In that “nothing”, Imam said everything. That one-word answer reflected his extraordinary strength of character. Lack of emotions at that important moment signified that Imam sought nearness to Allah rather than nearness to the grandeur of world, power and fiefdom. He detached ‘self’ from his endeavors and sought pleasure of the ‘ultimate power’ above all powers.

On February 1, 1979, Imam touched down at the Mehrabad Airport in Tehran, ending his long exile. The packed airport reverberated with ‘Allah is great’ and ‘Khomeini is our leader’ slogans.

“We are succeeding, but this is only the first stage,” Imam told his ecstatic supporters who had turned up at the airport to welcome him. “The movement will be successful only when the roots of colonialism are pulled out,” he added, referring to the Pahlavi regime backed by the U.S.

The success of the revolution, he said, was the result of the unity of all Iranians, irrespective of their religious beliefs. Among those who had come to welcome Imam at the airport were representatives of the Armenian and Assyrian churches.

During the flight from Paris to Tehran, Imam had told journalists accompanying him that he would announce his own provisional government and the nationwide protests would be called off if Bakhtair agrees to resign.

The morning Imam arrived, millions of people poured into streets across the country to welcome him. They chanted vociferous slogans in support of the Islamic revolution and against the Pahlavi monarchy.

Upon landing in Tehran, Imam drove straight to Behesht e Zahra (sa) cemetery in south Tehran to pay his respects to the martyrs of revolution. The visibly jubilant followers lined the one mile stretch from the airport to the city’s largest cemetery.

In his first address, he offered his condolences to the parents of martyrs and vowed to uphold the principles of resistance and resilience against the forces of evil. He denounced the interim government led by Bakhtiar and asked him to abdicate power immediately.

“I must tell you that Mohammad Reza Pahlavi, that evil traitor, has gone. This man, his government, his Majlis are all illegal. If they were to continue to stay in power, we would treat them as criminals and would try them as criminals,” Imam declared.

Imam soon announced formation of a new government with Mahdi Bazargan as the prime minister, forcing Pahlavi’s lackey Bakhtiar to escape. His regime collapsed on February 11, ten days after the arrival of Imam.

Thus the West-backed Pahlavi monarchy crumbled and the Islamic revolution became a great success story. The overthrow of Pahlavi regime was followed by the takeover of U.S. embassy in Tehran.
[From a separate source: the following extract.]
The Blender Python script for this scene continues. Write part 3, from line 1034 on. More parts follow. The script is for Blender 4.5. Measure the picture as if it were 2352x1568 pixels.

In Pahlavi's disgraceful downfall, Americans lost an important ally in the region and they lost their grip over Iran. They continue to hold that grudge. Hence the bullying, saber-rattling and sanctions. Iranians stood unfazed then, they stand unfazed now.

Imam’s legacy continues to guide the proud Iranian nation and his worthy predecessor Imam Khamenei has followed on the same path, refusing to surrender before the so-called ‘superpowers’ of the world despite enormous pressure.

Imam's socio-political ideology was deeply rooted in Islam. In Kashaf-ul-Asrar, he said religion is the “only thing that dissuades mankind from treachery and crime”.

“Unfortunately, those who take the helm of affairs in Iran have either a false faith or no faith at all (referring to Shah's regime of that time). These demagogues who speak fervently of safeguarding the interests of the country actually look after their own interests,” he wrote.